Information supplied:
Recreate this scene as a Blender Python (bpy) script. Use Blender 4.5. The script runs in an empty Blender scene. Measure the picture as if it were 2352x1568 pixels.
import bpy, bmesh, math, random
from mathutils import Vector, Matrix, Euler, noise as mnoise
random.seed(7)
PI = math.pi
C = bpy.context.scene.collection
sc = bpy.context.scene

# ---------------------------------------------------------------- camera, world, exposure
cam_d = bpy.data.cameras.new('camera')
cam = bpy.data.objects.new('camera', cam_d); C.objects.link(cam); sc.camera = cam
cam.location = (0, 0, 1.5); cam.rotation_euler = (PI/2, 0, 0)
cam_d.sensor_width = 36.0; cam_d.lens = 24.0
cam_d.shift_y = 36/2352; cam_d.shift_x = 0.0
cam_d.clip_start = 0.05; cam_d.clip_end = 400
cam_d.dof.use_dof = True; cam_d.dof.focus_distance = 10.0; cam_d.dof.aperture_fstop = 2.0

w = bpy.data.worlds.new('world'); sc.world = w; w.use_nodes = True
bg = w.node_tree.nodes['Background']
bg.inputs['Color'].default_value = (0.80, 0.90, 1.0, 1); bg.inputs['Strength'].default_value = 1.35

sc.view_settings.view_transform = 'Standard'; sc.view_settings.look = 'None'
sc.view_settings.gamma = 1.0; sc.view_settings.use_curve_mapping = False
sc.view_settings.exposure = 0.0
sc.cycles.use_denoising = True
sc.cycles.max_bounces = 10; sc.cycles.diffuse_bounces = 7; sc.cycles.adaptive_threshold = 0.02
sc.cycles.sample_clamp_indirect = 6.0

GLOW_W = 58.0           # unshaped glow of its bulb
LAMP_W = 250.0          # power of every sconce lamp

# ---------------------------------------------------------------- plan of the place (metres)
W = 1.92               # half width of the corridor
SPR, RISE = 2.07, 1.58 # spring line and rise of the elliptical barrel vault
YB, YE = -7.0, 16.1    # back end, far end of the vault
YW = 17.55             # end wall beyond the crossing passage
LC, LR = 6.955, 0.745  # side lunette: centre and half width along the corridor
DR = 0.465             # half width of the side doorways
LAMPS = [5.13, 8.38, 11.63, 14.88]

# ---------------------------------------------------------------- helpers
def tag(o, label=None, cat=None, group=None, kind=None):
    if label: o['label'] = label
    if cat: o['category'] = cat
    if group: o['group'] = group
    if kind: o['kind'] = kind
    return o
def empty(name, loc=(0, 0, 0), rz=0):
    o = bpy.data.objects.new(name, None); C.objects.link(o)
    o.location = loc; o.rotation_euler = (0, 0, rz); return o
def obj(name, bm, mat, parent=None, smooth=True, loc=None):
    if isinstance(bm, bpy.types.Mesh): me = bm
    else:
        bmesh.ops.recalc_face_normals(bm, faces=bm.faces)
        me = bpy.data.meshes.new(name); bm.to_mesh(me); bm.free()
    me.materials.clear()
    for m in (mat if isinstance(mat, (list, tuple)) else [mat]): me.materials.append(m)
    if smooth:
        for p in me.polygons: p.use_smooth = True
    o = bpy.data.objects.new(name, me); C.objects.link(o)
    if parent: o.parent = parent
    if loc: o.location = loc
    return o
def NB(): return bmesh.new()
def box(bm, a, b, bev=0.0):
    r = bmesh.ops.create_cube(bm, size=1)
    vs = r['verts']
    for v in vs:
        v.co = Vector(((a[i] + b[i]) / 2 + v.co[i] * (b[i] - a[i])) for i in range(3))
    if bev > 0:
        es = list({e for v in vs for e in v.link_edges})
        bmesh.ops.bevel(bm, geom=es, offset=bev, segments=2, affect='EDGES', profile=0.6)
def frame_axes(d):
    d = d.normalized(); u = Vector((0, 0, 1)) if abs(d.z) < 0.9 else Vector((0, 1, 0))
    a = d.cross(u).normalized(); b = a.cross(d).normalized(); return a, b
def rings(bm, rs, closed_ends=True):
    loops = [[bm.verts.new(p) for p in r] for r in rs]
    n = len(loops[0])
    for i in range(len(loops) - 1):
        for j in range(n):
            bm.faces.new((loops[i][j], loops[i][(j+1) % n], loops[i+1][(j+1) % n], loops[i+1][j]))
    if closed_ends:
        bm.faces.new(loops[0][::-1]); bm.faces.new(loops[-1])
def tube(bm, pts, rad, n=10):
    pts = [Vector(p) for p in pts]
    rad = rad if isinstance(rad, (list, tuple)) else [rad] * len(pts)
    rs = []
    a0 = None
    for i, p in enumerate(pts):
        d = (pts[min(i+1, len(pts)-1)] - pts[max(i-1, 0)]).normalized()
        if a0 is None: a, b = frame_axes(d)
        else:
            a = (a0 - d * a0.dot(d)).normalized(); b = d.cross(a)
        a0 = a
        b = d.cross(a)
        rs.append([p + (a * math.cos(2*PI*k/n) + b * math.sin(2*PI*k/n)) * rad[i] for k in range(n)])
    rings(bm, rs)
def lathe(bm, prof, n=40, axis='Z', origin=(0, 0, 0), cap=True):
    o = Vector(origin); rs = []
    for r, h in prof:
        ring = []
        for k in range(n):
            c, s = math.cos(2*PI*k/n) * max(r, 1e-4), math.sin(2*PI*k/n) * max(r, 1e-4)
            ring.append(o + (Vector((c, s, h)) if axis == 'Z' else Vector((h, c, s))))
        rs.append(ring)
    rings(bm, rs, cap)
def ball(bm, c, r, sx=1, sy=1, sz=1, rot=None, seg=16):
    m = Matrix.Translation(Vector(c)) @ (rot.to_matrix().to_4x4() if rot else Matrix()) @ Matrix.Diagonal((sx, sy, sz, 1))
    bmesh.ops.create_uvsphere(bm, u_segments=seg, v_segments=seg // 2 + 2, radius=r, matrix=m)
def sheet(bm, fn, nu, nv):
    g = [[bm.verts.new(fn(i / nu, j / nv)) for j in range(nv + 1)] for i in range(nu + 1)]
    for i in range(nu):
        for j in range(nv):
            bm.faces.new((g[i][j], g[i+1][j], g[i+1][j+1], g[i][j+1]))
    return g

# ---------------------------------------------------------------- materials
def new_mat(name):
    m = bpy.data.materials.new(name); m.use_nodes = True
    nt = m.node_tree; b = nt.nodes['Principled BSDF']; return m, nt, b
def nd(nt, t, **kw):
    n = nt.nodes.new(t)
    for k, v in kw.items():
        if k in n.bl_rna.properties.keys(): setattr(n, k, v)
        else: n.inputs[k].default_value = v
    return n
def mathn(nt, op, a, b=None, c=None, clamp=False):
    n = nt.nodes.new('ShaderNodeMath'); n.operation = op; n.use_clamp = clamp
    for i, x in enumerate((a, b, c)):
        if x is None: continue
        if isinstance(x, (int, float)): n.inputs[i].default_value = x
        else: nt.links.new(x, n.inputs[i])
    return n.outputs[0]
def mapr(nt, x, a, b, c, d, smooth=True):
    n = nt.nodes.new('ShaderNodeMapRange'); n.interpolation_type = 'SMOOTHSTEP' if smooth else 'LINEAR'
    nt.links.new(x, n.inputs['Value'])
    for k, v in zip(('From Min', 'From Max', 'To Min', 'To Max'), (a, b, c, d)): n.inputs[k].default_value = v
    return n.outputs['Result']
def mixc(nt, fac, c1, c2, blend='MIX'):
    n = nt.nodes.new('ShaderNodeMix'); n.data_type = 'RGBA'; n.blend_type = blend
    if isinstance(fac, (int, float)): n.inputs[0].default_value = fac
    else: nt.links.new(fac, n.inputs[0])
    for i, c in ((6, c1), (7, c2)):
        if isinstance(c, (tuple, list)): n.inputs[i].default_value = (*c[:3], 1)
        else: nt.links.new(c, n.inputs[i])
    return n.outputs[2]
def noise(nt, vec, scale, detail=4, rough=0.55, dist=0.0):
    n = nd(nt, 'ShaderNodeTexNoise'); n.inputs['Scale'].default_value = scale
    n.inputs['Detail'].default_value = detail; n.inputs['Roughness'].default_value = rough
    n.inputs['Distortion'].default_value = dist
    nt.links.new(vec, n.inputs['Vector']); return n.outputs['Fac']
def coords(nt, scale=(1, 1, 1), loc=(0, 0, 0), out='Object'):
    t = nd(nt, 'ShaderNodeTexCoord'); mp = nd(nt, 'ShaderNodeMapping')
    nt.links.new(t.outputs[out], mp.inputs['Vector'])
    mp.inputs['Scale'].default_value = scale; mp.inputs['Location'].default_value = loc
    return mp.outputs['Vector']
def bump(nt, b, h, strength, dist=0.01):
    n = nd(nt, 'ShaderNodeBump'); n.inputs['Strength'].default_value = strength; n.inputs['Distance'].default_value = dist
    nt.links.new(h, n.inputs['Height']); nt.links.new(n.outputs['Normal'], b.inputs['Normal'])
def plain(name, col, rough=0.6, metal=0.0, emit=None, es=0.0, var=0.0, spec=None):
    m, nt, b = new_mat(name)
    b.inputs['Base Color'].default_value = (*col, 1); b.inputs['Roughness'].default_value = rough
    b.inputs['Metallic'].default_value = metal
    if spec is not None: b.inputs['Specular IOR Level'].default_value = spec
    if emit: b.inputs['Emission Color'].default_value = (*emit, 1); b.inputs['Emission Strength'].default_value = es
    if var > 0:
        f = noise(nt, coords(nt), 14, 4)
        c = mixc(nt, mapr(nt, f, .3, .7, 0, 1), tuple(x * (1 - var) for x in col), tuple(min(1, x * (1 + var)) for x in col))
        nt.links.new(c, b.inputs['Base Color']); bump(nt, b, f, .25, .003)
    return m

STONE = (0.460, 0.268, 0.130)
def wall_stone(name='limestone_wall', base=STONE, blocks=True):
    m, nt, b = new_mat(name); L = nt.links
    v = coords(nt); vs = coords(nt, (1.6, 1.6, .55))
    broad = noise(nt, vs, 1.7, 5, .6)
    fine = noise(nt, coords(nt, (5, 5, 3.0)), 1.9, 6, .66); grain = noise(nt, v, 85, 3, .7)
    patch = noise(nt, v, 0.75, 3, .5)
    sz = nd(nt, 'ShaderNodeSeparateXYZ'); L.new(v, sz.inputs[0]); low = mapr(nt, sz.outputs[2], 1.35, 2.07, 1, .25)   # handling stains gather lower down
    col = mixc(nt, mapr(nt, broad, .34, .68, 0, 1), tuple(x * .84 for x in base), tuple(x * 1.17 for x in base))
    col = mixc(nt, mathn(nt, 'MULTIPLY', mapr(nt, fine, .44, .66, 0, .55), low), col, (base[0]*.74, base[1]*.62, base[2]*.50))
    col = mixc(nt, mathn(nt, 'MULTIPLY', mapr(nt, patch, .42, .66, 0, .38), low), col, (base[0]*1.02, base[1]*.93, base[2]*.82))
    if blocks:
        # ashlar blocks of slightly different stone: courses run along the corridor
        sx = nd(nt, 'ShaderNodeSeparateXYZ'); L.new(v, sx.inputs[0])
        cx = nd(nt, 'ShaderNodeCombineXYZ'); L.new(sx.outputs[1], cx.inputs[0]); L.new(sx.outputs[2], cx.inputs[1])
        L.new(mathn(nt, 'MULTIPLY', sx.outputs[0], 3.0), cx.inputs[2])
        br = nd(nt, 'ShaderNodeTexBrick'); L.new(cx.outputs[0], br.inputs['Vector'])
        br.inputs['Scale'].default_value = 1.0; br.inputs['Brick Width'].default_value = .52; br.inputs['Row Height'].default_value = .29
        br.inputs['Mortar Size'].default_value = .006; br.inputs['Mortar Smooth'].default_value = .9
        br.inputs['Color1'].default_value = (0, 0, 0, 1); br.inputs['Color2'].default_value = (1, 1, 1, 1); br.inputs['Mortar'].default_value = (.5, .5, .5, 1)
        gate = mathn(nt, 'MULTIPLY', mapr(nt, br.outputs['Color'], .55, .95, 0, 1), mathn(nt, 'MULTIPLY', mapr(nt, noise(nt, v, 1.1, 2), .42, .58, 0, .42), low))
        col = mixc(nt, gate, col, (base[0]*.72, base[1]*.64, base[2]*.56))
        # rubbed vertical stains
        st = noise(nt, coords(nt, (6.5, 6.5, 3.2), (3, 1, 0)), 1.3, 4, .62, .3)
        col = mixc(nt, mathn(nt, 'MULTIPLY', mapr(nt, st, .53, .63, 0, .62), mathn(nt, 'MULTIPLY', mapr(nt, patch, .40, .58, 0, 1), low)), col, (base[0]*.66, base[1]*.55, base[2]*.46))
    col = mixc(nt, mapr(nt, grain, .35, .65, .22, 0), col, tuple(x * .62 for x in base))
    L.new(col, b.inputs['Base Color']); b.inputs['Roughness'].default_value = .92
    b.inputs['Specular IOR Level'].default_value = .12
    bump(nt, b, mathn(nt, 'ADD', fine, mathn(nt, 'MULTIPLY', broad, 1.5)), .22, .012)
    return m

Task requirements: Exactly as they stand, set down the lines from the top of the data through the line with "LAMP_W = 250.0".

Written response:
Recreate this scene as a Blender Python (bpy) script. Use Blender 4.5. The script runs in an empty Blender scene. Measure the picture as if it were 2352x1568 pixels.
import bpy, bmesh, math, random
from mathutils import Vector, Matrix, Euler, noise as mnoise
random.seed(7)
PI = math.pi
C = bpy.context.scene.collection
sc = bpy.context.scene

# ---------------------------------------------------------------- camera, world, exposure
cam_d = bpy.data.cameras.new('camera')
cam = bpy.data.objects.new('camera', cam_d); C.objects.link(cam); sc.camera = cam
cam.location = (0, 0, 1.5); cam.rotation_euler = (PI/2, 0, 0)
cam_d.sensor_width = 36.0; cam_d.lens = 24.0
cam_d.shift_y = 36/2352; cam_d.shift_x = 0.0
cam_d.clip_start = 0.05; cam_d.clip_end = 400
cam_d.dof.use_dof = True; cam_d.dof.focus_distance = 10.0; cam_d.dof.aperture_fstop = 2.0

w = bpy.data.worlds.new('world'); sc.world = w; w.use_nodes = True
bg = w.node_tree.nodes['Background']
bg.inputs['Color'].default_value = (0.80, 0.90, 1.0, 1); bg.inputs['Strength'].default_value = 1.35

sc.view_settings.view_transform = 'Standard'; sc.view_settings.look = 'None'
sc.view_settings.gamma = 1.0; sc.view_settings.use_curve_mapping = False
sc.view_settings.exposure = 0.0
sc.cycles.use_denoising = True
sc.cycles.max_bounces = 10; sc.cycles.diffuse_bounces = 7; sc.cycles.adaptive_threshold = 0.02
sc.cycles.sample_clamp_indirect = 6.0

GLOW_W = 58.0           # unshaped glow of its bulb
LAMP_W = 250.0          # power of every sconce lamp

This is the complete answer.